Chunks can help speed up your learning process, because you don’t have to come up with your own way to say things. Use chunks, so you don’t have to try to remember that one word in the middle of a conversation. There’s a link to our Essential German Chunking Kit in the description below.

Zum Beispiel (for example):

Ich lerne sie auswendig (I learn them by heart) is a sentence you learn by heart, but you don’t learn the vocabulary behind it separately, and you don’t need to remember how to conjugate it all.

But to learn them auswendig (by heart) shouldn’t be your way to go. If you learn the vocabulary in a context, for example with chunks, you will learn them easier. But how exactly can you do that? One way is our free essential German chunking kit. But there are of course other possibilities, which I will introduce to you now.

2. Du nutzt die Wörter nicht regelmäßig (You don’t use the words regularly)

Another important reason why you forget words, is because you learn them with the wrong method. Doing brute force and repeating a word over and over again does not get you anywhere. That way, you will not use them regularly in real life.

Was schlägst du vor?
(What are you suggesting?)

Das Wichtige ist, die Wörter oft zu hören.
(The important thing is hearing the words a lot of times.)

Aber wie denn? Ich lebe nicht in Deutschland.
(But how? I don’t live in Germany.)

Da gibt es viele Möglichkeiten. Du kannst zum Beispiel Lieder und Filme auf Deutsch hören.
(There are a lot of possibilities.

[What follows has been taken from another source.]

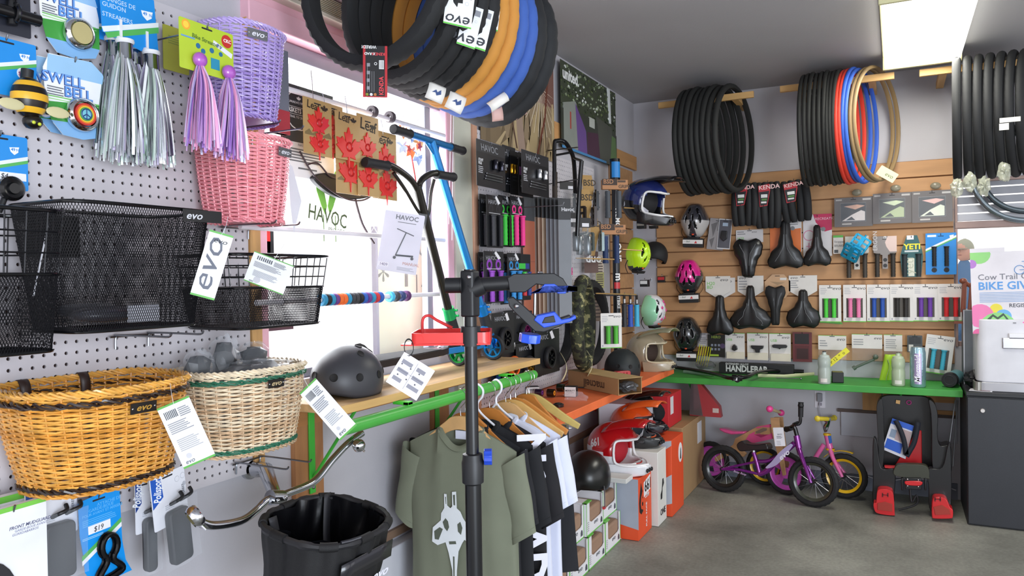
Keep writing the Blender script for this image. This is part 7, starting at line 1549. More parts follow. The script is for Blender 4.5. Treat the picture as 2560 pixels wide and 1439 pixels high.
def cbag(x0,y0,x1,y1,h0,lab,el,extra=None):
    MW,w,h=rB(x0,y0,x1,y1,.07); t=pack((MW@Matrix.Translation((0,h/2-h*h0/2,0)),w,h*h0),'bagged_product',lab,'bagged part','dbd6d2',[('r',0,0,1,.03,'6cbf45')]+el,ax='B',hook='slatwall hook for the '+lab,off=.07)
    q=h/2-h*h0/2; b=B(); b.grid(lambda u,v:((u-.5)*w,(h/2-h*h0-h*(1-h0)*v)-q,.002+.02*sin(pi*u)**.5*sin(pi*v)**.5+.003*sin(u*13+v*7)),8,8); P(t,'clear_bag',b,CLR)
    if extra: extra(t,w,h,-q)
    return t
cbag(2046,838,2116,938,.36,'header bag with clear tubing left of the bike lock',[('t','evo',.65,.35,.22,'3a3c40',{'sh':.2,'sx':1.2}),('l',.05,.3,.35,.8,3,'9a9a9c')])
def lockx(t,w,h,q):
    b=B(); b.tube([(-w*.42,q-h*.30,.025),(w*.25,q+h*.0-.02,.025)],.0085,10); b.cyl((-w*.46,q-h*.32,.025),(-w*.38,q-h*.28,.025),.014,12); b.ell((w*.28,q-h*.02,.03),(.017,.017,.017),12,8); P(t,'product',b,M('5f6a5f',.4))
cbag(2130,835,2206,940,.34,'header bag holding a grey rod with black knob ends',[('t','evo',.72,.35,.2,'3a3c40',{'sh':.2,'sx':1.2}),('l',.05,.3,.4,.8,3,'9a9a9c')],lockx)
def vest(t,w,h,q):
    b=B(); b.grid(lambda u,v:((u-.5)*w*(.9+.9*v*(1 if u<.5 else .3)),q+h*.1-h*.75*v,.012+.02*sin(u*5+v*2)),8,8); o=P(t,'lime_fabric',b,M('b6e03a',.5)); mo=o.modifiers.new('s','SOLIDIFY'); mo.thickness=.003
    b=B(); b.tube([(-w*.30+.01*sin(i),q+h*.0-h*.09*i,.036) for i in range(6)],.007,6,flat=.3); P(t,'reflective_band',b,M('d8dcd8',.2,.3))
cbag(2210,836,2256,958,.34,'header card with lime reflective fabric hanging to the shelf',[('l',.1,.25,.8,.85,5,'9a9a9c')],vest)
carded(2268,838,2306,880,'crinkled clear pack with black cards above the foil bottle','44484a',[('r',.1,.1,.5,.5,'2a2c2e'),('r',.52,.1,.9,.5,'2a2c2e'),('r',.1,.55,.4,.95,'d0ccc4')])
t=T('evo_tab','white handwritten price tag hanging from a peg','tag',SW(2415,5000,.0)) if False else None
# ---------------------------------------------------------------- things standing on the green shelf
GZ=.736
def gf(px,py,yaw=0): return FR('F',PF(px,py,GZ),yaw)
def bottle(px,py,h,r,lab,col,cap,alpha=.75,txt=None):
    t=T('water_bottle',lab,'bottle',gf(px,py)); b=B(); b.lathe([(.0001,.001),(r*.95,.001),(r,.008),(r,h*.42),(r*.93,h*.47),(r*.93,h*.53),(r,h*.58),(r,h*.78),(r*.75,h*.84)],24); P(t,'body',b,M(col,.25,alpha=alpha))
    b=B(); b.lathe([(r*.85,h*.82),(r*.8,h*.87),(r*.35,h*.90),(r*.33,h*.97),(.0001,h*.97)],20); P(t,'cap',b,M(col,.3)); b=B(); b.cyl((0,0,h*.95),(0,0,h),r*.28,12); P(t,'spout',b,M(cap,.4))
    b=B(); b.lathe([(r*.93,.012),(r*.96,h*.3),(.0001,h*.3)],20); P(t,'contents',b,M('cfd0b0',.5,alpha=.8))
    b=B(); b.lathe([(r*1.01,.012),(r*1.01,.035)],8,'z',(0,0,0),radians(-120),radians(-60)); P(t,'label',b,M('d8d4cc',.5)); return t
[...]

You can, for example, listen to German songs and movies.)

When you hear a word over and over again, it starts to stick, even without you actively learning it. That’s why we include the dialogues in our videos. With them, you can practice your listening skills, too.

Try to learn words and phrases in context rather than just memorizing individual words. Read German texts, watch German movies or TV shows, or listen to German podcasts.

Aber dann kann ich ja nur verstehen. Ich will auch Deutsch sprechen können.
(But then I can only understand it. I also want to be able to speak German.)

Natürlich musst du das auch üben, zum Beispiel durch Apps oder Online-Freunde.
(Of course, you have to practice, too, for example, through apps or online friends.)

Und das Wichtigste (and the most important): Use the words! Try to include them in your daily or weekly routine.

Other ways to do this:

  • Du kannst einen Text auf Deutsch schreiben. (You can write a text in German.)
  • Lerne ein Lied oder ein Gedicht, das dieses Wort enthält. (Learn a song or a poem that contains this word.)
  • Rede mit Muttersprachlern. (Talk to native speakers.)
  • Erkenne Zusammenhänge. (make associations): Try to associate new words with things you already know. For example, if you’re learning the word Hund (dog), you can associate it with your own dog or a dog you know.

The more you are using a word naturally, the better it will be retained by your brain. That’s why practice is so important.

You will find more tips to learn German efficiently in this video right here.

At the end of this video, I give you a chunk that Germans use too if they can’t come up with a word, so stay tuned.

3. Du lernst zu viele Wörter gleichzeitig (You’re learning too many words at once)

Okay. Ich habe mir jetzt drei Seiten Vokabeln aufgeschrieben. Die lerne ich jetzt einfach.
(Okay. I just wrote down 3 pages of vocabulary. I’ll just learn them now.)

Nein, nein. Das ist zu viel. Du kannst dich mit Freunden treffen, aber übe mit ihnen die selben fünf Chunks eine Woche lang.
(No, no. That is too much. You can meet with friends, but practice with them the same 5 chunks for a week.)

The problem is learning 100 new words every single day instead of repeating a lower number. If you learn too many chunks or word combinations at once, it will be overwhelming, für dich und dein Gehirn (for you and your brain). Ich empfehle (I suggest) 5 chunks or phrases at once.

Maybe you noticed a chunk being repeated in your favorite German series? Then you use it with your German friends, write a poem with it, or what ever feels good for you. Sei kreativ (be creative).

As soon as you feel good with the first five, for example, practice the next ones. Stress dich nicht. Sprachen lernen braucht Zeit. (Don’t stress yourself. Learning languages takes time.)

4. A useful chunk when you can’t remember a word

Gibst du mir das mal?
(Can you give that to me?)


Das Ding da. Wie heißt es?
(The thing there. How’s it called?)

Welche Farbe hat es?
(Which color is it?)


Ah. Die Fernbedienung. Hier.
(Ah, the TV control. Here.)

Sometimes even I and many other native German speakers can’t remember words in our own language. Hier ist ein Chunk, den die Muttersprachler jeden Tag benutzen. (Here is a chunk that native speakers use every day.)

  • Das Ding da (The thing there)

Translated, das Ding da (the thing there) means “that thing there” and native speakers use it when they cannot come up with the right vocabulary.